Tuesday, June 1, 2010

Random Inspiration: Richard E. Miller Part III



The training Miller received at the St. Louis School of Fine Arts was excellent. Founded in 1879 as the art department of Washington University, the School of Fine Arts was the oldest and most advanced program of its kind in the nation, offering a rigorous curriculum taught by artists who had all been educated in the academies of Europe. Classes included Drawing, Modeling, Painting, Artistic Anatomy, Perspective, Composition, and Mechanical Drawing.² Additionally, there were options of taking Portrait Painting classes and participating in forty hours per week of life drawing.³ Under this tutelage, Miller flourished, taking multiple prizes for his classwork and winning opportunities to show alongside such contemporary masters as Cassatt, Chase, Whistler, and Monet.








In 1897, Miller began working as an illustrator for the St. Louis Post-Dispatch, but within a year, he had received a $600 scholarship from the Art Students Association at the School of Fine Arts, and he left Missouri to begin his studies in Paris, the world’s center for art education.
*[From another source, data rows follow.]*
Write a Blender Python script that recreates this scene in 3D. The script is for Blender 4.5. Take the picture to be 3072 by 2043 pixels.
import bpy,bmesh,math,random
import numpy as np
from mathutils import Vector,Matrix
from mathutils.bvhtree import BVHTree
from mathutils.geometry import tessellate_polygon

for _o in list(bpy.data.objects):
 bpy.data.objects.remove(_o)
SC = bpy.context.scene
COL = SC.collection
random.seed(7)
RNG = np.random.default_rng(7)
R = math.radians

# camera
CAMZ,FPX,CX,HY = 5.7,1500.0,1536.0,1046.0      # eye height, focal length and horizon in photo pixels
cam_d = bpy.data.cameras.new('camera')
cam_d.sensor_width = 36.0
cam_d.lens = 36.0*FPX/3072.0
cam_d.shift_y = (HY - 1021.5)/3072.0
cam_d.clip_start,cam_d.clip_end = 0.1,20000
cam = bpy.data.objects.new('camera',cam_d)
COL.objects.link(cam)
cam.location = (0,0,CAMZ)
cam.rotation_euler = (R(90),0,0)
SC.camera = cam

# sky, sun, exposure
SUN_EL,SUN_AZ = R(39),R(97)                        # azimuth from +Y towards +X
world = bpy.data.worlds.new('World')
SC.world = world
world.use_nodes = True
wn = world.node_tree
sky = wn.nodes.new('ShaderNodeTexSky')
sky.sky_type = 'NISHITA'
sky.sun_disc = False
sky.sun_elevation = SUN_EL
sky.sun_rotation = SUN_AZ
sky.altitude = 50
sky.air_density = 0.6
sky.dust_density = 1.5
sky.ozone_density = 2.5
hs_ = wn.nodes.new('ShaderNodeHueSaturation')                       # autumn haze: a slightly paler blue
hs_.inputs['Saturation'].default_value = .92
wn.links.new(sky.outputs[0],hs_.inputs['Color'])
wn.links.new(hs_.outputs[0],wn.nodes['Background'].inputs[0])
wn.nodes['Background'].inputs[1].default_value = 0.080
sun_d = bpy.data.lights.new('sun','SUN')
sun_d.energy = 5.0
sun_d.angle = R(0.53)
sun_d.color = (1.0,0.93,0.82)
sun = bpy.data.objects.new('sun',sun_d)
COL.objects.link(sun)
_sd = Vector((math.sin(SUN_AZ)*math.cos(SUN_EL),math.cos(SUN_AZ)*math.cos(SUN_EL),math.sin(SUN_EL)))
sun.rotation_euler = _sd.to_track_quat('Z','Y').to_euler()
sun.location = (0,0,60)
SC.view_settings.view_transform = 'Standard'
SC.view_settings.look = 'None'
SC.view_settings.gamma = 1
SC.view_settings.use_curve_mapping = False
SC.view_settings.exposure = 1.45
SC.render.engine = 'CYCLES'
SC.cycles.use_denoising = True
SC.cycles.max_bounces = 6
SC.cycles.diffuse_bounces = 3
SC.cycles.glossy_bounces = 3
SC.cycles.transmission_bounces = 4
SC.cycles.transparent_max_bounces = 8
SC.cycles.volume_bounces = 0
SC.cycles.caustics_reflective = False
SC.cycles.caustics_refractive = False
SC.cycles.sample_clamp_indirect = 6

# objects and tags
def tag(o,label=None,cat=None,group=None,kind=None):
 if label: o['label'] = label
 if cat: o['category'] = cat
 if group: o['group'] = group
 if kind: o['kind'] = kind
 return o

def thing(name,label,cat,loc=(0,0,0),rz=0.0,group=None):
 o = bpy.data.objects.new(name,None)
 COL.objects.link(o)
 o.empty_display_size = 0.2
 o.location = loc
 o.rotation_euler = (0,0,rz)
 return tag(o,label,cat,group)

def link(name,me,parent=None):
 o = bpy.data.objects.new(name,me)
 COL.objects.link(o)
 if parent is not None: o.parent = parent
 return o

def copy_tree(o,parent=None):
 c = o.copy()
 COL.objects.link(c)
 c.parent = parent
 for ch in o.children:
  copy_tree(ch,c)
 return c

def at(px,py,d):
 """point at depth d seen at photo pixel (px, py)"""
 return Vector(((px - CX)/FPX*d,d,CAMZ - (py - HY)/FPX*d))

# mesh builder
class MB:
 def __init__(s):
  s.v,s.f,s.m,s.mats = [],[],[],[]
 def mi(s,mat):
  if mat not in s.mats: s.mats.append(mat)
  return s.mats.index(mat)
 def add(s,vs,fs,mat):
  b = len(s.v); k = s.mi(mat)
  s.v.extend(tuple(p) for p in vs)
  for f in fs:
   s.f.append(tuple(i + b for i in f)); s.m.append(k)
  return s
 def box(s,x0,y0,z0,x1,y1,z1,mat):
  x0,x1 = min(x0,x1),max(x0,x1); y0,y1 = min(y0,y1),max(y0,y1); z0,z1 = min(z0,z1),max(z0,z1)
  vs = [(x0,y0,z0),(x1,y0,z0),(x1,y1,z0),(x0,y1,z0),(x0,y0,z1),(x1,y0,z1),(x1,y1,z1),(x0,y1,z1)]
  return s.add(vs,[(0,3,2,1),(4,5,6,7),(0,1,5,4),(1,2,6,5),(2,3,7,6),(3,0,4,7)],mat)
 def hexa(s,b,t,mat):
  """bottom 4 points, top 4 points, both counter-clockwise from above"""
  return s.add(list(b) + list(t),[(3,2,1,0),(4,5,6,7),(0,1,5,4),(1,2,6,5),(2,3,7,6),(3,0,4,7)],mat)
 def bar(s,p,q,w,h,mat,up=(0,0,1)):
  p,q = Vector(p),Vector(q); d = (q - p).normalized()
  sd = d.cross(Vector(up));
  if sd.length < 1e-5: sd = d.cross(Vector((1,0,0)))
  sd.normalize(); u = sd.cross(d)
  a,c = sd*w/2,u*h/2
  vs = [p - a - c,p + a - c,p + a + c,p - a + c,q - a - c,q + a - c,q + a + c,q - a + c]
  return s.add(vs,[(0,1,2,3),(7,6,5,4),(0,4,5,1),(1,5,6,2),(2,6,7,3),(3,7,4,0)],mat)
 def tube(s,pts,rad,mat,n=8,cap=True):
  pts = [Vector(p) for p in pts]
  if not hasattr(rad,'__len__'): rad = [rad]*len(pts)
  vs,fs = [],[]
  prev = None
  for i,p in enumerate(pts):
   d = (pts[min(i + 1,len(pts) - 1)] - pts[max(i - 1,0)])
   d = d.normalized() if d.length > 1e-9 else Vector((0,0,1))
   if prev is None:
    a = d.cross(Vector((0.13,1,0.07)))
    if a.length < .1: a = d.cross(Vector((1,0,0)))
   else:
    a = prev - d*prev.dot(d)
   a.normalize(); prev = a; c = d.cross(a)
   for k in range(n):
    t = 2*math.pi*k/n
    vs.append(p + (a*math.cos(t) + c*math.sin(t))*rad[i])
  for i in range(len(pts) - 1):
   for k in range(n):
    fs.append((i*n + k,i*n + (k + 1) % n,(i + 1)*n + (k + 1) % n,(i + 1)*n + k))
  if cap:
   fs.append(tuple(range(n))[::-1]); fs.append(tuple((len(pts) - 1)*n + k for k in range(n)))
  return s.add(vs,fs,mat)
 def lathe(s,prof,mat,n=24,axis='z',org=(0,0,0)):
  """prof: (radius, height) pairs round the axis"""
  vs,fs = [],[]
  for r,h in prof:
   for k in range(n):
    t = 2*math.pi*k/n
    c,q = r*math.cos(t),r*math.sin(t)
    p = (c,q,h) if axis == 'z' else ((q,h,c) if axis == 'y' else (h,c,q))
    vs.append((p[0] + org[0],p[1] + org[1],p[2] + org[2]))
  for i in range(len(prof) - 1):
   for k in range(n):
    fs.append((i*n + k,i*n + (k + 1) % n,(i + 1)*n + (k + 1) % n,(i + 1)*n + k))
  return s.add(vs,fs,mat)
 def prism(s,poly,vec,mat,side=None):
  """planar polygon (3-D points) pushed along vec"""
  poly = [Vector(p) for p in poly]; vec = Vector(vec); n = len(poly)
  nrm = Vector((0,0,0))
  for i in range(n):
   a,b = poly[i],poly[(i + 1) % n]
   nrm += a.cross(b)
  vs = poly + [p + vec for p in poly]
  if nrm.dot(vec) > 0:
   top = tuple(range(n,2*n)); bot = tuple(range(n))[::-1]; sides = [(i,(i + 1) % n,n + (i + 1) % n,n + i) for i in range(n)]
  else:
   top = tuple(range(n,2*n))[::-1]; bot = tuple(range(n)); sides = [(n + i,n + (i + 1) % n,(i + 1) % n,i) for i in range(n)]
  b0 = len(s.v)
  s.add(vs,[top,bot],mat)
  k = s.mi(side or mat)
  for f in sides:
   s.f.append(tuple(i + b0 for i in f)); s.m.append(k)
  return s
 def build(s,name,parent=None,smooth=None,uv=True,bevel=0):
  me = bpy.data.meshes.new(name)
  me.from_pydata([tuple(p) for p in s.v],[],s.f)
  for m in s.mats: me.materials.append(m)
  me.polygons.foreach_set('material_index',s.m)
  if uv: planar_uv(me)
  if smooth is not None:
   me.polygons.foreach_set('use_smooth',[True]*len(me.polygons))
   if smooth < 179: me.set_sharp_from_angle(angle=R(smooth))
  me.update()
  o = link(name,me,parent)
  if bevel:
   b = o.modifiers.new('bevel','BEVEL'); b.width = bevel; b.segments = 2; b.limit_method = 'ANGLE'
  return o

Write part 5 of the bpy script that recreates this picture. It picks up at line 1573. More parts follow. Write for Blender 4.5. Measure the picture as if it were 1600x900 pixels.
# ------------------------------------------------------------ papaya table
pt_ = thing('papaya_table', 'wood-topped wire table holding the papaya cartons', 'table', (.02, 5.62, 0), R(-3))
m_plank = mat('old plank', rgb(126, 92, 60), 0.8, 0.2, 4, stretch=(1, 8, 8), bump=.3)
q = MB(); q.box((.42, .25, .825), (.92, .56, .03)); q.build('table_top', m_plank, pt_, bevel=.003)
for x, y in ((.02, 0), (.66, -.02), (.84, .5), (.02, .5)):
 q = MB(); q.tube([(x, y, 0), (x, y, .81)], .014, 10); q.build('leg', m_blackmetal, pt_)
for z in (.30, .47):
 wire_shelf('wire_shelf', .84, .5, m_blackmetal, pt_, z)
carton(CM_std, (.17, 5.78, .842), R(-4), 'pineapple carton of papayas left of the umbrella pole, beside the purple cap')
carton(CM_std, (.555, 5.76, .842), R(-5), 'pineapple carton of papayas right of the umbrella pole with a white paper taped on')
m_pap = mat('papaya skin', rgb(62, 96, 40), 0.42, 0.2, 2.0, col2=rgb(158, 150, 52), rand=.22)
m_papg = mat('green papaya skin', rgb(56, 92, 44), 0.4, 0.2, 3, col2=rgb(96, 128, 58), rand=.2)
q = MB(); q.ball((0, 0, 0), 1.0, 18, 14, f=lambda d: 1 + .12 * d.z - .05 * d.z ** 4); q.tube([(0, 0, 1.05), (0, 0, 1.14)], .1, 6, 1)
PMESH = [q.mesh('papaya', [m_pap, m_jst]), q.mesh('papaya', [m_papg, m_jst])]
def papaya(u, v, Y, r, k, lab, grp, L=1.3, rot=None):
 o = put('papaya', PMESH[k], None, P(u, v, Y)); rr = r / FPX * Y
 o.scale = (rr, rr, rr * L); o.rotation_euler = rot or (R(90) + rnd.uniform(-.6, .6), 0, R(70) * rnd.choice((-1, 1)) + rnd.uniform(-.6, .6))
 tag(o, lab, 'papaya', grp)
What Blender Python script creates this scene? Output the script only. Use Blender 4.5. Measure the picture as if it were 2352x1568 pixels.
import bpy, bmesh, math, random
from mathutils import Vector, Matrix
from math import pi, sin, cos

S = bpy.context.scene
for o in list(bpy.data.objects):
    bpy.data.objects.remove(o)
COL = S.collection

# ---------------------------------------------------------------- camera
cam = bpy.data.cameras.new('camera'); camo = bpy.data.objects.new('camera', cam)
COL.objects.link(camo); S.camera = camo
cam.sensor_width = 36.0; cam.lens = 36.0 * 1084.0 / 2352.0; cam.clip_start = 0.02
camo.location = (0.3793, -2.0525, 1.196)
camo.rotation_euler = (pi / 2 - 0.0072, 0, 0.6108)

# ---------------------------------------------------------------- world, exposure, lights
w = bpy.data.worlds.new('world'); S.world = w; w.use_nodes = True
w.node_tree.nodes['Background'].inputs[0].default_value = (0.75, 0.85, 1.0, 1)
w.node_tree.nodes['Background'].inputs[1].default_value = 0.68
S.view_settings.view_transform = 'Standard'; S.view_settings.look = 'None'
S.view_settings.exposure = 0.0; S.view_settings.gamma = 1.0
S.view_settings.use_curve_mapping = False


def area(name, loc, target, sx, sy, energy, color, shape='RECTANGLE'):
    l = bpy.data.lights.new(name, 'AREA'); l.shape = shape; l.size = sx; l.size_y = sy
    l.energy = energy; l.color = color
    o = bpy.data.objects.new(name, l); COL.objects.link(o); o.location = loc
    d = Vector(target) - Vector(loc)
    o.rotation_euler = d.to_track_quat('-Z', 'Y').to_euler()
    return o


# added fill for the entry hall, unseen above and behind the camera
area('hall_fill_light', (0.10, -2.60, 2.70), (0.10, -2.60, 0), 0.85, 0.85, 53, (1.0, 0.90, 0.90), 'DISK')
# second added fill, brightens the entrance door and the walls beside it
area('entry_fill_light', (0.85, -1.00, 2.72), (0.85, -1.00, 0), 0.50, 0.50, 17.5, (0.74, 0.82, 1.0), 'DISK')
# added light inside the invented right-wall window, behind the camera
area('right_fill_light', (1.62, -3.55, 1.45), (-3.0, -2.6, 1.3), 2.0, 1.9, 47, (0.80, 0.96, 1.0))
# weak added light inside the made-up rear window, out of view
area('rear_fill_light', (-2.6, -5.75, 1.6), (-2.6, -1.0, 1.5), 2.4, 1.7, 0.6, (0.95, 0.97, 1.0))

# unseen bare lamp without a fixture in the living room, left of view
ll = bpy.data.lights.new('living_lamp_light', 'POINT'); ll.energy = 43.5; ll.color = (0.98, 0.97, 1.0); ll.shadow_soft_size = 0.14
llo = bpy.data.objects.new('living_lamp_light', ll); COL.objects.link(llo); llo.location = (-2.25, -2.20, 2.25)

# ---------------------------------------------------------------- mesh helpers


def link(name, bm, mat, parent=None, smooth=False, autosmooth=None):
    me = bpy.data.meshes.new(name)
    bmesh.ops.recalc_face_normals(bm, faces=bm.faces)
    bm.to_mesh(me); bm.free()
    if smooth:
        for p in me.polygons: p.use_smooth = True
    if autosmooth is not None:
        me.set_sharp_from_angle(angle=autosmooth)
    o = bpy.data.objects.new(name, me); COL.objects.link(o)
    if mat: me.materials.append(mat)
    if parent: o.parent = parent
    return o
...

He worked his way across the Atlantic on a cattle boat, tending to animals in exchange for his fare,⁴ and by the spring of 1899, he was enrolled in the Académie Julian, a school with a rough-and-tumble reputation,⁵ but whose excellent faculty, inexpensive tuition, and lack of entrance requirements made it popular amongst American students. At Julian, Miller studied under Jean-Joseph Benjamin-Constant and Jean-Paul Laurens, both of whom also taught at the Ecole des Beaux-Arts and were on the jury of the Salon. Again Miller thrived, and within a year he was attracting attention in France and at home, taking awards at several international exhibits.









Over the next ten years, most of which were spent in France, Miller’s work continued to win awards in competitions throughout Europe and the United States. Though open to changing trends in contemporary art, Miller chose to send paintings to the different exhibits which were more Naturalist in flavor, featuring subdued colors, and compositions which were still conservative enough for most juries. By 1910, however, Miller was coming into his own, deciding on a signature style which mixed his fine draftsmanship with influences from the works of Joaquín Sorolla, the Nabis, the Fauves, the Impressionists, Alfred Stevens, James Tissot, and, of course, James Abbott McNeil Whistler.






5 comments:

ARMAND CABRERA said...

Matt,

Thanks for posting these and the great write up. Miller was a talented painter and deserves to be better remembered.

Ryan Mellody said...

Some very inspiring paintings . . . gets me thinking of ways to improve my composition and harmonies. Thanks Matt.

billspaintingmn said...

This is very inspiring, Thanks!

Terry Strickland said...

Thanks for posting this Matthew. They are brilliant. Not an artist you hear much but Ryan is right the compositions are masterful!

Mary Sheehan Winn said...

Wow. Very nice paintings. Very Mary Cassatt. Thanks for sharing.